As for the father... Clearly, his children's best interests were, and possibly are not, at heart seeing as he is involved with another woman prior to seeking a divorce. Marriage is hard and there are times when it is best for a couple to divorce. When there are children in the mix every avenue should be explored in repairing the relationship. Divorce is devastating to children... even when they are grown. I know. Both my husband and I are from broken homes... also homes where infidelity was an issue. Someone who enters a relationship with someone when the previous relationship is not finished is not thinking about their children but themselves. Even though the parents get divorced they are forever tied through their children and there will be times when they have to be together... graduations, weddings, etc. By going about things the way this father has he has dishonored the mother of his children and it hurts them in ways that only those that have gone through it understand.
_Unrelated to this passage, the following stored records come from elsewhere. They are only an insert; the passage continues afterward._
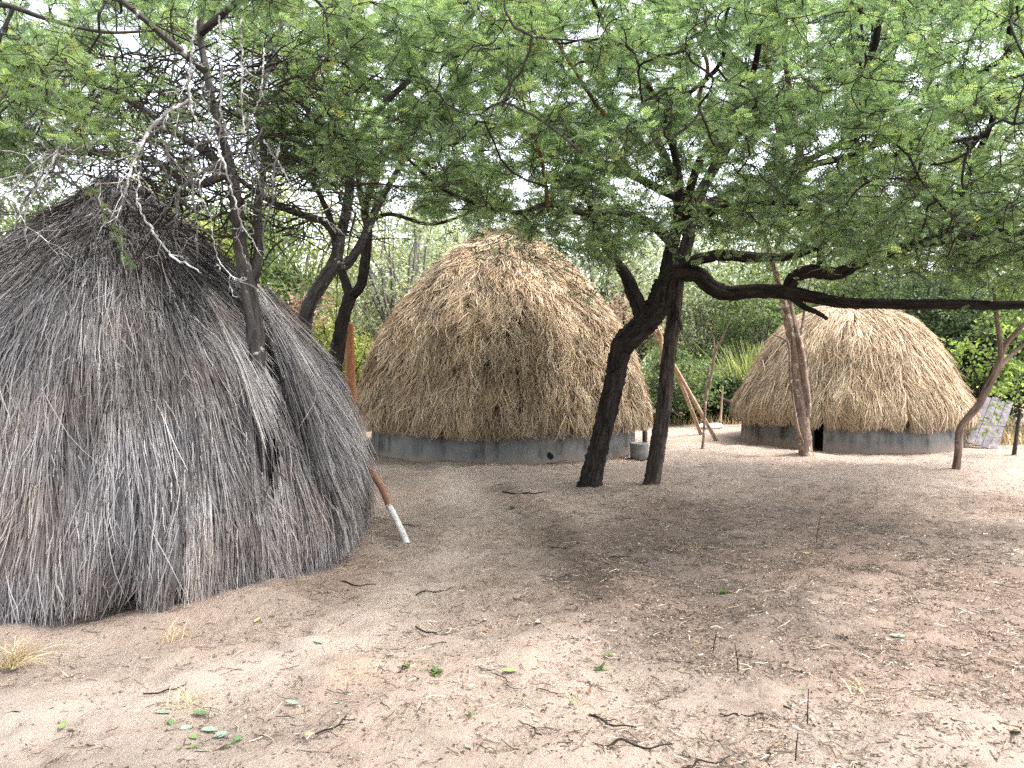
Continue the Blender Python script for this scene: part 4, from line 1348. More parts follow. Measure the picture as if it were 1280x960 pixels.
# grey planks nailed together, leaning beside the right hut
pa = G(1217, 551)
A0, A1 = P(1209, 538, 13.9), P(1221, 547, 13.6)
ub = nrm(A1 - A0)
wd = np.linalg.norm(A1 - A0)
A0 = np.array([A0[0], A0[1], 0.12])
top_l = P(1231, 495, 14.5)
ul = top_l - A0
ub = nrm(np.array([.80, -.50, -.25]))
root = thing('plank_panel', 'panel of weathered grey planks leaning beside the right hut', 'planks', A0)
nn_ = nrm(np.cross(ul, ub))
for k in range(4):
    b = Buf()
    o0 = A0 + ub * (.115 * k + .004 * k)
    l_ = ul * (1 + [0, .03, -.02, .02][k])
    th_ = nn_ * .022
    w2 = ub * .110
    vs = []
    ns = 8
    for s_ in range(ns + 1):
        p = o0 + l_ * s_ / ns + nn_ * .004 * math.sin(s_ + k)
        vs += [p, p + w2, p + w2 + th_, p + th_]
    qs = []
    for s_ in range(ns):
        a = s_ * 4
        for e in range(4):
            qs.append((a + e, a + (e + 1) % 4, a + 4 + (e + 1) % 4, a + 4 + e))
    qs += [(3, 2, 1, 0), (ns * 4, ns * 4 + 1, ns * 4 + 2, ns * 4 + 3)]
    b.add(vs, qs)
    b.obj('plank', M['plank'], root, smooth=False)
# the log it rests on
lg = A0 + ul * .9 - nn_ * .0
b = Buf()
gz = float(H(lg[0], lg[1]))
tube(b, smooth_path([[lg[0] + .05, lg[1] + .10, gz - .05, .05], [lg[0] + .06, lg[1] + .10, gz + .4, .05], [lg[0] + .05, lg[1] + .12, lg[2] + .05, .045]]), 10, .1, 4)
tag(b.obj('prop_post', M['bark_grey'], origin=(lg[0], lg[1], gz)), 'short grey post propping up the leaning plank panel', 'post')

# white sack and grey sheet near the hedge
def pillow(name, mat, c, sx, sy, sz, label, cat, seed, rot=0):
    r_ = np.random.default_rng(seed)
    u = np.linspace(0, 2 * np.pi, 29)[:-1]
    w = np.linspace(-np.pi / 2, np.pi / 2, 13)
    U, W = np.meshgrid(u, w)
    se = lambda a, e: np.sign(a) * np.abs(a) ** e
    x = sx * se(np.cos(W), .7) * se(np.cos(U), .6)
    y = sy * se(np.cos(W), .7) * se(np.sin(U), .6)
    z = sz * (np.sin(W) + 1) * (1 + .18 * np.sin(3 * U + seed) * np.cos(W))
    x, y = x * math.cos(rot) - y * math.sin(rot), x * math.sin(rot) + y * math.cos(rot)
    v = np.stack([c[0] + x, c[1] + y, c[2] + z + .012 * np.sin(9 * x + 5 * y)], -1)
    n = len(u)
    i = np.arange(len(w) - 1)[:, None] * n
    j = np.arange(n)[None]
    b = Buf()
    b.add(v, np.stack([i + j, i + (j + 1) % n, i + n + (j + 1) % n, i + n + j], -1))
    tag(b.obj(name, mat, origin=c), label, cat)


pillow('white_sack', M['sack'], G(887, 536), .30, .22, .06, 'flat white sack lying on the earth behind the poles', 'sack', 2, .2)
pillow('grey_tarp', M['slate'], G(878, 526), .50, .35, .05, 'crumpled dark grey sheet lying behind the white sack', 'sheet', 5, -.2)
lp = G(925, 524)
b = Buf()
tube(b, smooth_path([[*P(896, 497, 18.6), .05], [*P(910, 503, 18.5), .06], [*P(925, 507, 18.4), .055], [*P(942, 512, 18.2), .05]]), 10, .15, 6)
tube(b, smooth_path([[*P(925, 507, 18.4), .045], [*P(926, 526, 18.4), .05]]), 8, .1, 7)
tag(b.obj('dark_log', M['bark_dark'], origin=lp), 'dark bent log propped in the hedge left of the right hut', 'log')


# ------------------------------------------------------------------ vegetation behind
def back_tree(name, label, cat, px, depth, h, w, leafm, bark, n, size, seed, low=.25, group=None, tmpl=BROAD, stems=1, flatn=.6, nclump=None):
    """tree or bush with its own trunk, limbs and uneven crown"""
    r_ = np.random.default_rng(seed)
    x = (px - 640) / FPX * depth
    base = np.array([x, depth, float(H(x, depth))])
    root = thing(name, label, cat, base, group)
    tb, lb = Buf(), Buf()
    nc = nclump or max(14, int(n / 70))
    cen = nrm(r_.normal(size=(nc, 3))) * r_.uniform(.25, 1, (nc, 1)) ** .6
    cen[:, 0] *= w / 2
    cen[:, 1] *= w / 2
    hz = h * (1 - low) / 2
    cen[:, 2] = cen[:, 2] * hz + h * low + hz
    cen += base
    fork = base + np.array([r_.normal() * .1, r_.normal() * .1, h * max(low, .12)])
    r0 = .018 * h + .02
    for s_ in range(stems):
        bb = base + (r_.normal(size=3) * .15 * np.array([1, 1, 0]) if stems > 1 else 0)
        tube(tb, smooth_path([[*bb - np.array([0, 0, .05]), r0], [*(bb + fork) / 2 + r_.normal(size=3) * .04, r0 * .85], [*fork, r0 * .7]], .12), 9, .12, seed + s_)
    PP = []
    for c in cen[:min(nc, 34)]:
        tt = np.linspace(0, 1, 7)[:, None]
        PP.append(fork + (c - fork) * tt + r_.normal(size=(7, 3)) * .05 * tt * h / 4 + np.array([0, 0, 1]) * np.sin(tt * np.pi) * .1 * h / 4)
    tubes(tb, np.array(PP), np.linspace(r0 * .45, .006, 7)[None].repeat(len(PP), 0), 4)
    sub = []
    for c in cen:
        for _ in range(4):
            d = nrm(r_.normal(size=3)) * r_.uniform(.2, .5) * w * .22
            sub.append(c + d * np.linspace(-.6, 1, 5)[:, None] + r_.normal(size=(5, 3)) * .02)
    tubes(tb, np.array(sub), np.linspace(.009, .004, 5)[None].repeat(len(sub), 0), 3)
    if n:
        k = r_.integers(0, nc, n)
        cs = r_.uniform(.5, 1.3, nc)[k][:, None] * w * .115 * (14 / max(14, nc)) ** .18
        pos = cen[k] + r_.normal(size=(n, 3)) * cs * np.array([1, 1, flatn])
        ok = pos[:, 2] > base[2] + .05
        pos, k = pos[ok], k[ok]
        m = len(pos)
        at = np.clip(.5 * r_.uniform(0, 1, nc)[k] + .6 * r_.uniform(0, 1, m) - .05, 0, 1)
        stamp(lb, *tmpl, pos, nrm(r_.normal(size=(m, 3))), nrm(r_.normal(size=(m, 3)) * .7 + np.array([0, 0, .7])), r_.uniform(.7, 1.3, m) * size, at)
    tb.obj('trunk', bark, root)
    if n:
        lb.obj('crown', leafm, root, smooth=False)


BG = 'trees standing behind the huts'
rows = [
    # name, label, px, depth, h, w, leaf, bark, n, size, low
    ('dry_shrub', 'pinkish dry leaved shrub behind the right shoulder of the old grey hut', 345, 14, 3.0, 2.2, 'leaf_dry', 'bark_brown', 1400, .09, .25),
    ('bush', 'yellow green bush behind the nearly black tree', 405, 16, 2.4, 2.6, 'leaf_yellow', 'bark_brown', 3200, .10, .08),
    ('bush', 'pale yellow bush against the left side of the middle hut', 462, 17.5, 1.9, 2.2, 'leaf_yellow', 'bark_brown', 2600, .10, .06),
    ('dry_shrub', 'tall dry grey brown shrub with few leaves left of the middle hut top', 478, 19, 3.6, 2.8, 'leaf_dry', 'bark_grey', 1100, .09, .2),
    ('bare_tree', 'almost leafless grey tree behind the left slope of the middle hut', 545, 21, 5.0, 3.6, 'leaf_pale', 'bark_grey', 2200, .10, .2),
    ('broadleaf_tree', 'green tree seen through the branches above the old grey hut', 300, 15, 4.6, 3.4, 'leaf_mid', 'bark_brown', 3600, .11, .3),
    ('broadleaf_tree', 'yellowish tree behind the top of the old grey hut', 215, 13, 4.4, 2.6, 'leaf_yellow', 'bark_brown', 2600, .10, .35),
    ('broadleaf_tree', 'dull green tree at the far left behind the old grey hut', 60, 14, 5.0, 3.6, 'leaf_mid', 'bark_brown', 3600, .11, .3),
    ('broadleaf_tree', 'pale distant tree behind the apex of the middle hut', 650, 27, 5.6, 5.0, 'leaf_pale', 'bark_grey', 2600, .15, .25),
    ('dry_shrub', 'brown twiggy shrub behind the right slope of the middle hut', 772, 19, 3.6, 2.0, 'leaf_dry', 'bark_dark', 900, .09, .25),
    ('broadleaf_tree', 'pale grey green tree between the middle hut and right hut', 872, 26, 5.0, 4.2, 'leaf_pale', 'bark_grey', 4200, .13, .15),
    ('broadleaf_tree', 'soft green tree behind the left slope of the right hut', 955, 23, 4.4, 3.2, 'leaf_mid', 'bark_grey', 3800, .11, .2),
    ('bush', 'bright green bush behind the straight acacia trunk', 838, 19.5, 1.8, 2.6, 'leaf_mid', 'bark_brown', 3600, .10, .04),
    ('bush', 'dark green clipped looking bush behind the white sack', 878, 20.0, 1.15, 1.6, 'leaf_dark', 'bark_dark', 3000, .09, .03),
    ('bush', 'dark green bush touching the left side of the right hut', 917, 19.6, 1.15, 1.5, 'leaf_dark', 'bark_dark', 3000, .09, .03),
    ('broadleaf_tree', 'dark dense tree behind the right slope of the right hut', 1165, 20, 3.9, 3.4, 'leaf_dark', 'bark_dark', 6000, .11, .08),
    ('broadleaf_tree', 'very dark low tree behind the leaning planks', 1235, 18.5, 3.0, 2.6, 'leaf_dark', 'bark_dark', 5000, .10, .04),
    ('bush', 'lime green broad leaved bush above the leaning planks', 1228, 15.2, 2.5, 1.5, 'leaf_bright', 'bark_brown', 700, .10, .35),
    ('broadleaf_tree', 'tall mid green tree at the far right edge', 1330, 17, 4.4, 3.4, 'leaf_mid', 'bark_brown', 4500, .11, .1),
    ('broadleaf_tree', 'light green tree behind the apex of the right hut', 1075, 26, 5.2, 4.6, 'leaf_mid', 'bark_grey', 4000, .13, .2),
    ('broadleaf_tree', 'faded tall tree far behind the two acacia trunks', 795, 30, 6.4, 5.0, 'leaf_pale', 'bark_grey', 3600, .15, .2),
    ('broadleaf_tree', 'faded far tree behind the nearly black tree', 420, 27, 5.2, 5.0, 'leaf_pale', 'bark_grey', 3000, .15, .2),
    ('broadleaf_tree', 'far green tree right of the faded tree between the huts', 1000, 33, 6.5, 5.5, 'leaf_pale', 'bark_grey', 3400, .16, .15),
    ('bare_tree', 'tall nearly leafless grey tree in the gap right of the nearly black tree', 500, 18, 6.6, 3.6, 'leaf_pale', 'bark_grey', 3000, .10, .2),
    ('broadleaf_tree', 'tall loose yellowish tree behind the fork of the grey leaning tree', 370, 19, 6.4, 4.2, 'leaf_yellow', 'bark_brown', 2600, .10, .25),
    ('broadleaf_tree', 'tall pale tree rising behind the right slope of the middle hut', 735, 24, 7.4, 5.2, 'leaf_pale', 'bark_grey', 4200, .12, .3),
    ('broadleaf_tree', 'tall grey green tree behind the pale barked tree', 925, 27, 7.6, 6.0, 'leaf_pale', 'bark_grey', 5200, .13, .2),
    ('broadleaf_tree', 'tall mid green tree behind the right slope of the right hut', 1130, 25, 7.2, 6.0, 'leaf_mid', 'bark_brown', 6000, .12, .15),
    ('broadleaf_tree', 'tall dull tree behind the left slope of the middle hut', 585, 23, 7.0, 4.6, 'leaf_pale', 'bark_grey', 2600, .12, .3),
    ('broadleaf_tree', 'yellow green tree filling the gap behind the fork of the nearly black tree', 452, 22, 5.4, 3.6, 'leaf_yellow', 'bark_far', 2600, .10, .1),
    ('broadleaf_tree', 'soft mid green tree just left of the middle hut top', 530, 25, 6.4, 4.0, 'leaf_mid', 'bark_far', 3000, .11, .2),
    ('broadleaf_tree', 'tall mid green tree behind the trunk in the old hut', 250, 17, 6.0, 4.0, 'leaf_mid', 'bark_brown', 3200, .11, .25),
    ('broadleaf_tree', 'tall mid green tree behind the curved sapling', 1260, 23, 6.6, 5.0, 'leaf_mid', 'bark_brown', 5200, .12, .12),
]
for k, (nm, lab, px, dp_, h, w, lf, bk, n, sz, low) in enumerate(rows):
    cat = 'bush' if nm == 'bush' else ('shrub' if 'shrub' in nm else 'tree')
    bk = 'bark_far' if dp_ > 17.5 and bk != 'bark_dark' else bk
    back_tree(nm, lab, cat, px, dp_, h, w, M[lf], M[bk], int(n * (2.1 if nm in ('broadleaf_tree', 'bare_tree') else 1.4)), sz, 100 + k, low, BG if cat == 'tree' else 'bushes between and behind the huts', stems=4 if cat != 'tree' else 1)


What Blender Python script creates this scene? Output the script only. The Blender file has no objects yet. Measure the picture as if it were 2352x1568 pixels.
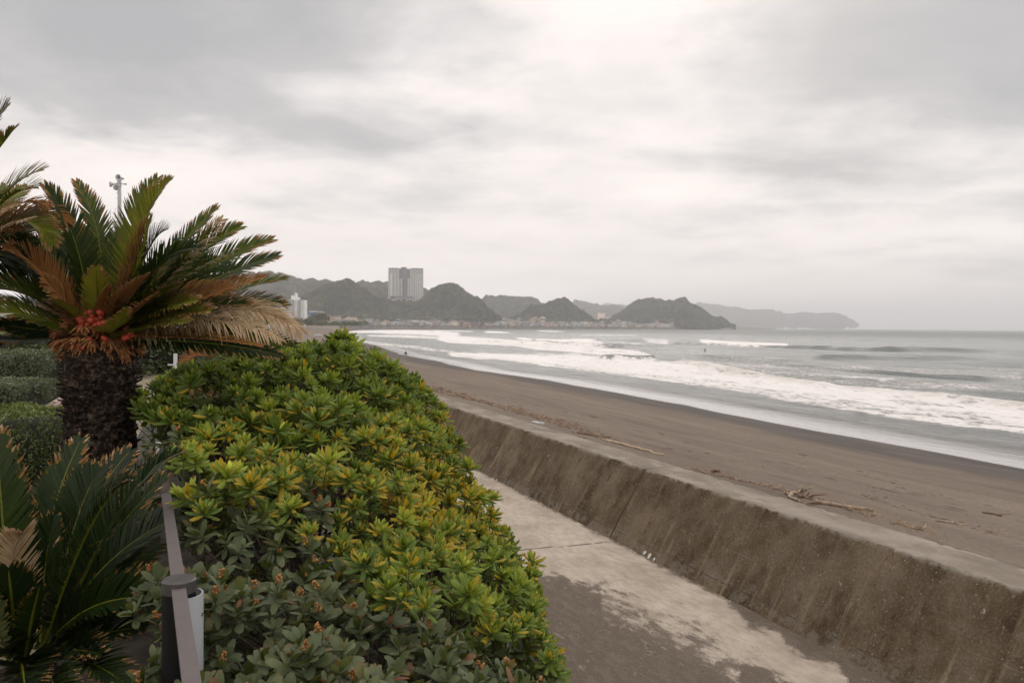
import bpy, math, random
import numpy as np
from mathutils import Vector, Matrix

rng = np.random.default_rng(7)
random.seed(7)
rad = math.radians
scene = bpy.context.scene
COL = scene.collection

# ---------------------------------------------------------------- camera
HC = 8.0                                   # eye height above the sea
PITCH, ROLL = rad(-1.13), rad(0.5)
FPX = 1829.3                               # focal length in pixels of a 2352 px wide picture
cf = np.array([0, math.cos(PITCH), math.sin(PITCH)])
r0 = np.array([1.0, 0, 0]); u0 = np.cross(r0, cf)
cr = math.cos(ROLL) * r0 + math.sin(ROLL) * u0
cu = -math.sin(ROLL) * r0 + math.cos(ROLL) * u0
cam = bpy.data.cameras.new('camera'); cam_o = bpy.data.objects.new('camera', cam); COL.objects.link(cam_o)
cam_o.matrix_world = Matrix(((cr[0], cu[0], -cf[0], 0), (cr[1], cu[1], -cf[1], 0), (cr[2], cu[2], -cf[2], HC), (0, 0, 0, 1)))
cam.lens = 28; cam.sensor_width = 36; cam.clip_start = 0.05; cam.clip_end = 60000
cam.dof.use_dof = True; cam.dof.focus_distance = 4.2; cam.dof.aperture_fstop = 7.1
scene.camera = cam_o

# ---------------------------------------------------------------- render / exposure
scene.view_settings.view_transform = 'Standard'; scene.view_settings.look = 'None'
scene.view_settings.exposure = 0.0; scene.view_settings.gamma = 1.0
scene.render.engine = 'CYCLES'
cy = scene.cycles
cy.max_bounces = 6; cy.diffuse_bounces = 3; cy.glossy_bounces = 3; cy.transmission_bounces = 3
cy.transparent_max_bounces = 4; cy.volume_bounces = 2
cy.caustics_reflective = False; cy.caustics_refractive = False
cy.use_denoising = True

# ---------------------------------------------------------------- sky and sun
SUN_AZ, SUN_EL = rad(14), rad(26)
world = bpy.data.worlds.new('World'); scene.world = world; world.use_nodes = True


class NT:
    """tiny node-tree helper"""
    def __init__(self, tree):
        self.t = tree; tree.nodes.clear()
    def n(self, kind, **kw):
        nd = self.t.nodes.new(kind)
        for k, v in kw.items():
            if k.startswith('i_'):
                key = k[2:]
                key = int(key) if key.isdigit() else key.replace('_', ' ')
                self.put(nd.inputs[key], v)
            else:
                setattr(nd, k, v)
        return nd
    def put(self, sock, v):
        if isinstance(v, bpy.types.NodeSocket): self.t.links.new(v, sock)
        elif isinstance(v, bpy.types.Node): self.t.links.new(v.outputs[0], sock)
        elif isinstance(v, (tuple, list)) and len(v) == 3 and sock.type == 'RGBA': sock.default_value = (*v, 1)
        else: sock.default_value = v
    def math(self, op, a, b=0.0, c=0.0, clamp=False):
        nd = self.n('ShaderNodeMath', operation=op, use_clamp=clamp)
        self.put(nd.inputs[0], a); self.put(nd.inputs[1], b); self.put(nd.inputs[2], c)
        return nd.outputs[0]
    def mix(self, fac, a, b, blend='MIX'):
        nd = self.n('ShaderNodeMix', data_type='RGBA', blend_type=blend)
        self.put(nd.inputs[0], fac); self.put(nd.inputs[6], a); self.put(nd.inputs[7], b)
        return nd.outputs[2]
    def ramp(self, fac, stops, interp='LINEAR'):
        nd = self.n('ShaderNodeValToRGB'); cr_ = nd.color_ramp; cr_.interpolation = interp
        while len(cr_.elements) < len(stops): cr_.elements.new(0.5)
        for e, (p, c) in zip(cr_.elements, stops):
            e.position = p; e.color = (c, c, c, 1) if isinstance(c, (int, float)) else (*c, 1)
        self.put(nd.inputs[0], fac)
        return nd.outputs[0]
    def map(self, v, a, b, c=0.0, d=1.0, smooth=True):
        nd = self.n('ShaderNodeMapRange'); nd.interpolation_type = 'SMOOTHSTEP' if smooth else 'LINEAR'
        for i, q in enumerate((v, a, b, c, d)): self.put(nd.inputs[i], q)
        return nd.outputs[0]
    def noise(self, vec, scale, detail=4, rough=0.55, dist=0.0, w=None):
        nd = self.n('ShaderNodeTexNoise')
        if w is not None: nd.noise_dimensions = '4D'; nd.inputs['W'].default_value = w
        if vec is not None: self.put(nd.inputs['Vector'], vec)
        nd.inputs['Scale'].default_value = scale; nd.inputs['Detail'].default_value = detail
        nd.inputs['Roughness'].default_value = rough; nd.inputs['Distortion'].default_value = dist
        return nd.outputs[0]
    def noiz(self, *a, k=1.7, **kw):
        return self.math('MULTIPLY_ADD', self.noise(*a, **kw), k, 0.5 - 0.5 * k)
    def scalev(self, vec, s, loc=(0, 0, 0), rot=(0, 0, 0)):
        nd = self.n('ShaderNodeMapping'); self.put(nd.inputs[0], vec)
        nd.inputs['Scale'].default_value = s; nd.inputs['Location'].default_value = loc; nd.inputs['Rotation'].default_value = rot
        return nd.outputs[0]
    def attr(self, name):
        nd = self.n('ShaderNodeAttribute'); nd.attribute_name = name
        return nd.outputs['Fac']
    def bump(self, h, strength=0.3, dist=0.02, normal=None):
        nd = self.n('ShaderNodeBump'); self.put(nd.inputs['Height'], h)
        nd.inputs['Strength'].default_value = strength; nd.inputs['Distance'].default_value = dist
        if normal is not None: self.put(nd.inputs['Normal'], normal)
        return nd.outputs[0]


def dirv(px, py):
    v = cf + cr * (px - 1176) / FPX - cu * (py - 784) / FPX
    return v / np.linalg.norm(v)


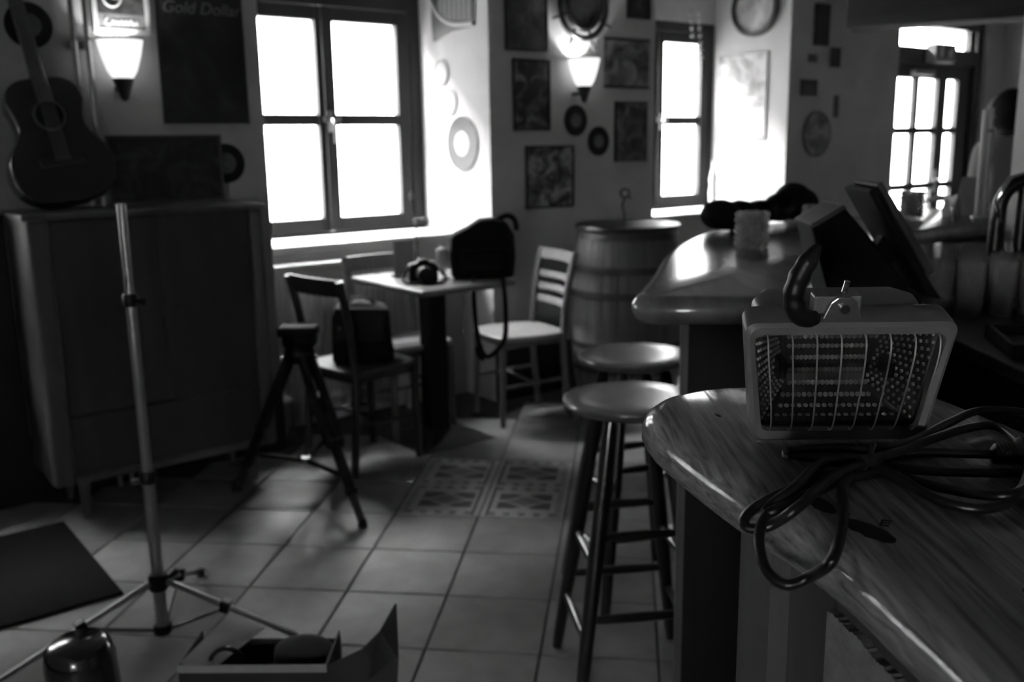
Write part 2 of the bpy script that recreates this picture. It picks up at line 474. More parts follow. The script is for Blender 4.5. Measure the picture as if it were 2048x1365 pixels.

For all we know this mother could have been a raving affectionless shrew who had no respect for him and put him down all the time. If this man truly had his children's best interest at heart and put them before himself, as parents should, then he would have divorced her before moving on and would have done some research on the effects on children of divorce and realized that too many major life changes at one time are not good and would have come up with a workable plan/timetable for eventually moving the children back into school taking each kid on an individual basis to consider what would be best.